Berliner Zeitung
6. März 2002

Langfassung

Deutsche Gewehre im Himalaja

Heckler & Koch will Gewehre nach Nepal exportieren

von Otfried Nassauer

Die Oberndorfer Waffenfirma Heckler & Koch hat nach Angaben der britischen Fachzeitschrift Jane’s Defence Weekly den Auftrag erhalten, dem Königreich Nepal in den kommenden Jahren bis zu 65 000 modernste Gewehre vom Typ G-36E zu liefern. 5 000 Exemplare des neuen Gewehrs mit dem Kaliber 5,56mm, das die Bundeswehr und Spanien zurzeit einführen, sollen bereits in Kürze geliefert werden. Nepal wäre der erste Staat außerhalb von Nato und EU, der die neue Waffe erhalten würde. Vorausgegangen, so nepalesische Quellen, sei die Erteilung eines Auftrages über fünf Millionen Dollar zur Einrichtung einer Wartungs- und Reparaturwerkstatt für das G-36 im vergangenen Jahr.

Auf Grund der Geheimhaltungspraxis bei Rüstungsexporten ist zurzeit unklar, ob die Bundesregierung den Gewehrexport bereits endgültig genehmigt hat. Sie wird ihn allerdings nur schwerlich ablehnen können, da schon der Export von Gewehren zur Erprobung genehmigungspflichtig war und Heckler & Koch als Hersteller argumentieren dürfte, dies binde die Bundesregierung auch für das Hauptgeschäft. Zudem genehmigte die Bundesregierung bereits 1999 und 2000 den Export von Herstellungsausrüstung für kleinkalibrige Munition sowie einer ballistischen Messanlage nach Nepal im Wert von rund 2,7 Millionen Mark.

Tod der Königsfamilie

Das Exportvorhaben steht in eklatantem Widerspruch zu den Rüstungsexportrichtlinien der rot-grünen Bundesregierung. In dem Himalaja-Staat weitet sich der Bürgerkrieg zwischen Regierungskräften und der maoistischen Guerilla UCP aus. Im Januar rief die Regierung den Notstand aus. Organisationen wie Amnesty International werfen beiden Konfliktparteien zunehmend gravierende Menschenrechtsverletzungen vor.
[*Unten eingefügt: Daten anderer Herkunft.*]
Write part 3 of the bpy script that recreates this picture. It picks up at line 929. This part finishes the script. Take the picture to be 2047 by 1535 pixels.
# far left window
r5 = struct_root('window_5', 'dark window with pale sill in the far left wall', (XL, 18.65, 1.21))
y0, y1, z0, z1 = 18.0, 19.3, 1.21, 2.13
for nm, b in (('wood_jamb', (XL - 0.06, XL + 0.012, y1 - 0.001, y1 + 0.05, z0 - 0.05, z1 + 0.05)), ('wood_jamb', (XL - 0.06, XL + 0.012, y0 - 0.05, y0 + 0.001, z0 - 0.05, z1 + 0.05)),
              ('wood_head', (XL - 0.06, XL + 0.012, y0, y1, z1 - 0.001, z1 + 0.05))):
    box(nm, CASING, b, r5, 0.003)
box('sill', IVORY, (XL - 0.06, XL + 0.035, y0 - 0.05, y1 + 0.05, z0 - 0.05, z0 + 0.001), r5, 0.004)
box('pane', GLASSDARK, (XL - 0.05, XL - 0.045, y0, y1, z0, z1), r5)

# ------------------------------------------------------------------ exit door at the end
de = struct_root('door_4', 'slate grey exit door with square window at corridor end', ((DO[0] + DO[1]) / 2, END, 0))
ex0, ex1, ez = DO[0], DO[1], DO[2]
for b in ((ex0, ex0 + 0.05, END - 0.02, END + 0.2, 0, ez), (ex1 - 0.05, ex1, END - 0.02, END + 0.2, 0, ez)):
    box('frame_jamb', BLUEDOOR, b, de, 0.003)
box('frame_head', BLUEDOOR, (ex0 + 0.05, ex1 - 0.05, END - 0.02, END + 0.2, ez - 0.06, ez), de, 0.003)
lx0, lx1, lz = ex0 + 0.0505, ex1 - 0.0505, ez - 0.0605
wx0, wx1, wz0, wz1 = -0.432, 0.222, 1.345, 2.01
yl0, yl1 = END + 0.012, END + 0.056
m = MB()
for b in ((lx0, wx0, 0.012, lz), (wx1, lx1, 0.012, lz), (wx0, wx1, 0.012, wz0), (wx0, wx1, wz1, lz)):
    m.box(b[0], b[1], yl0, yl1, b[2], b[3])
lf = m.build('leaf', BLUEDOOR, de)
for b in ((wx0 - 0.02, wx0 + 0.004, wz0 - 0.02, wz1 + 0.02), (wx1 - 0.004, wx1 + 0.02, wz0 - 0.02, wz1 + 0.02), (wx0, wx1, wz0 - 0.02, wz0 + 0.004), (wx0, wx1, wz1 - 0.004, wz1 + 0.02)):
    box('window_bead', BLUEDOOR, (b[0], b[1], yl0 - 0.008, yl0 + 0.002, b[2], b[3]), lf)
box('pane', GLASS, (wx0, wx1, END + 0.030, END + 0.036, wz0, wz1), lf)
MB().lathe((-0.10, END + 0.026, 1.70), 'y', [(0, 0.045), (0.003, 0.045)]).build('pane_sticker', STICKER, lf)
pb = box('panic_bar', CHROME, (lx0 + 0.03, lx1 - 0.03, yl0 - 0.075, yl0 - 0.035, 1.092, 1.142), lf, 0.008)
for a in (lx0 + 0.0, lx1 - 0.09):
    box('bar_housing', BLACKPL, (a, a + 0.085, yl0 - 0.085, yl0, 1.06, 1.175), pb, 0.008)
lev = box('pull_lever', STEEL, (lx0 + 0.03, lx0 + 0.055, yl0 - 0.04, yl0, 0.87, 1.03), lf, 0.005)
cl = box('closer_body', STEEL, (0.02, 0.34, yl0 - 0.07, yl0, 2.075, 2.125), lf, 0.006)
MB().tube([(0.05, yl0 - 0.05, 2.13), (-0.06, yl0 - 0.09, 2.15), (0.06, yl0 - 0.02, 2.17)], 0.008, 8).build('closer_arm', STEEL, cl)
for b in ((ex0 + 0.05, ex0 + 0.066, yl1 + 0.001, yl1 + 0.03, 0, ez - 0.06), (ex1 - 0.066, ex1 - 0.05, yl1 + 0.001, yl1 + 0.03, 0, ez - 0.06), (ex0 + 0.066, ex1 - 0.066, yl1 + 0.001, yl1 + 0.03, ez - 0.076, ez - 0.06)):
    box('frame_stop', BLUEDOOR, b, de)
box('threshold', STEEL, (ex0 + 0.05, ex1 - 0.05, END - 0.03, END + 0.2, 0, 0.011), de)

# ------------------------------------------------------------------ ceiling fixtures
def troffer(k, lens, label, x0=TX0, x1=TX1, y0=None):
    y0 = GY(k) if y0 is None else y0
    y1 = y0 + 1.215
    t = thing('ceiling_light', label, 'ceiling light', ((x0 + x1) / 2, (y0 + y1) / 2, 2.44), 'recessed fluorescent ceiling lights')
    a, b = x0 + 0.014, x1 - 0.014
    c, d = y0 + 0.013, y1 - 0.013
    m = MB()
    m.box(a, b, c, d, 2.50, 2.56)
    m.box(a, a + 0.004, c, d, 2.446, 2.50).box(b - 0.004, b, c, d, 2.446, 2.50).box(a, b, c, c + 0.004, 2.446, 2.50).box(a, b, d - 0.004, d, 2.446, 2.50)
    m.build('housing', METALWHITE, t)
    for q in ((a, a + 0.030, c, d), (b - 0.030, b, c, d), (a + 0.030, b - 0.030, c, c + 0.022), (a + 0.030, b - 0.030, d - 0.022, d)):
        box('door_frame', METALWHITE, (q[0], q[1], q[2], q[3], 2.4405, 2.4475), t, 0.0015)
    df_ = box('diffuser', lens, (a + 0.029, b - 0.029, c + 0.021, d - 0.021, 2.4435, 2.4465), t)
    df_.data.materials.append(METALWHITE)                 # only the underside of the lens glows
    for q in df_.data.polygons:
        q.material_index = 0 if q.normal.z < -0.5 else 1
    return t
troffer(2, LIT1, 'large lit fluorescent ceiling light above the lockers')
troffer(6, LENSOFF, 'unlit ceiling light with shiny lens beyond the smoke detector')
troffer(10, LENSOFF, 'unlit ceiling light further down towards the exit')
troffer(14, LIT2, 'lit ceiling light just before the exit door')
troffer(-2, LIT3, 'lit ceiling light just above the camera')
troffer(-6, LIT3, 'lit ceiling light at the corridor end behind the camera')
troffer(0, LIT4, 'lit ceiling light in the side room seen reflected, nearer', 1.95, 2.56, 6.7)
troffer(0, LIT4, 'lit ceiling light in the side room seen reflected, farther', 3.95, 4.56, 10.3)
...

Die USA, die EU, Russland und Indien haben der Regierung Unterstützung zugesagt. US-Außenminister Powell sagte jüngst während eines Besuches in Nepal amerikanische Militärhilfe zu. Tödliche Waffen sind davon aber explizit ausgeschlossen. Die hofft die Regierung Nepals nun anderweitig zu beziehen. Doch neue, leistungsfähigere Waffen wie das G-36-Gewehr sind teuer. Wie der bitterarme Staat sie finanzieren soll, ist völlig unklar.

Seine Feuertaufe hat das G-36 in Nepal bereits hinter sich. Nach Informationen des indischen Politikmagazins "Frontline" war es ein Gewehr dieses Typs, mit dem am 1. Juni vergangenen Jahres - nach offiziellen Angaben - der nepalesische Kronprinz Dipendra seinen Vater den König, etliche Verwandte und schließlich sich selbst erschoss.

Otfried Nassauer ist freier Journalist und leitet das Berliner Informationszentrum für Transatlantische Sicherheit (BITS).